Eigentlich geht es bei der City-Maut um die Fragen, ob sie ein Instrument zur Lenkung des Verkehrs und zur Entlastung der Innenstädte ist? Oder ob sie vielmehr Pendler und Händler über Gebühr belaste? Die Opposition sieht aber ein weiteres Problem – und zwar im vermeintlichen Schlingerkurs der grün-roten Koalition. Denn eigentlich hatte sie den Plänen schon seit Längerem eine Absage erteilt.
Und Andreas Schwarz (Grüne) betonte am Mittwoch abermals: „Die Einführung einer City-Maut steht nicht auf der Agenda der Landesregierung.“ Doch dann gab es da noch die Konferenz der Landesverkehrsminister vergangene Woche in Cottbus, auf der sich Baden-Württembergs Verkehrsminister Winfried Hermann (Grüne) aufgeschlossen gegenüber der Idee zeigte. Im Landtag verteidige er sich: „Es darf kein Denk- und Diskussionsverbot geben. Wir müssen alle möglichen Instrumente bewerten.“ Dazu gehört auch die City-Maut. Schließlich dürfte sich – etwa mit der Einführung der Schuldenbremse – die finanzielle Lage im Verkehrsbereich nicht gerade verbessern.

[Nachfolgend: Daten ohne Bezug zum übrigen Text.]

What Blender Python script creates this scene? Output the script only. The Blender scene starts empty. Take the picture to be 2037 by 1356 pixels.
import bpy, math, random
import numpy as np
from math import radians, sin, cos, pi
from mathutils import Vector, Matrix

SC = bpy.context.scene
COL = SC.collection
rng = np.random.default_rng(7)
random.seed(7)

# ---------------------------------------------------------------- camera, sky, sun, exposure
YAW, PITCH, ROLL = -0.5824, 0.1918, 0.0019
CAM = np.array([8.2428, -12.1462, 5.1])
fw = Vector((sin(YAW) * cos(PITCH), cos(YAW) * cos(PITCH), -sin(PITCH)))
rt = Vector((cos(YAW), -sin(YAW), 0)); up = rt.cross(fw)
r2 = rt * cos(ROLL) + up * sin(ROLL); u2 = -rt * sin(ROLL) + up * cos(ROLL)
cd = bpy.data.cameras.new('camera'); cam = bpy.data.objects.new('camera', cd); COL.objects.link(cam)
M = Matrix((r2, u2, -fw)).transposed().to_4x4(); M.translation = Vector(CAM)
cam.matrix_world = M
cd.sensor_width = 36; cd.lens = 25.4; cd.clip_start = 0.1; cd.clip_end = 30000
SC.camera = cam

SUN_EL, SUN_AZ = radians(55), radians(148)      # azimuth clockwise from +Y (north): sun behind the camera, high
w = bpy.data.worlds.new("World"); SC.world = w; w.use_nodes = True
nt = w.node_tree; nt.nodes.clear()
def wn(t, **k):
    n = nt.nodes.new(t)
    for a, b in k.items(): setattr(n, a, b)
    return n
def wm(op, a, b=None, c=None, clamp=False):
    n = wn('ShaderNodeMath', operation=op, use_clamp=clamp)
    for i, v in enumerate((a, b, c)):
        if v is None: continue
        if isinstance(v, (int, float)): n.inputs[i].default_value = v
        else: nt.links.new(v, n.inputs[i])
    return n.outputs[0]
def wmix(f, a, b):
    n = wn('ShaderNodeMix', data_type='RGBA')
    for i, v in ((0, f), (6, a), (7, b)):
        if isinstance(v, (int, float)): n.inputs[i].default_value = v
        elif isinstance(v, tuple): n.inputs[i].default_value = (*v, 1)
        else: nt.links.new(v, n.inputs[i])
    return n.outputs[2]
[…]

Hermann wies ebenso darauf hin, dass auch der Fraktionsvorsitzende der CDU, Peter Hauk, die gravierende Unterfinanzierung erkannt habe. Denn der Oppositionsführer hat unlängst für die Einführung einer Autobahn-Vignette plädiert. „Die Vignette ist die Hauk-Maut“, sagte der Verkehrsminister.
In anderen europäischen Großstädten ist die Debatte übrigens schon weiter. In Rom müssen Autofahrer genauso wie in London zahlen und in Oslo gibt es die City-Maut gar schon seit 1990.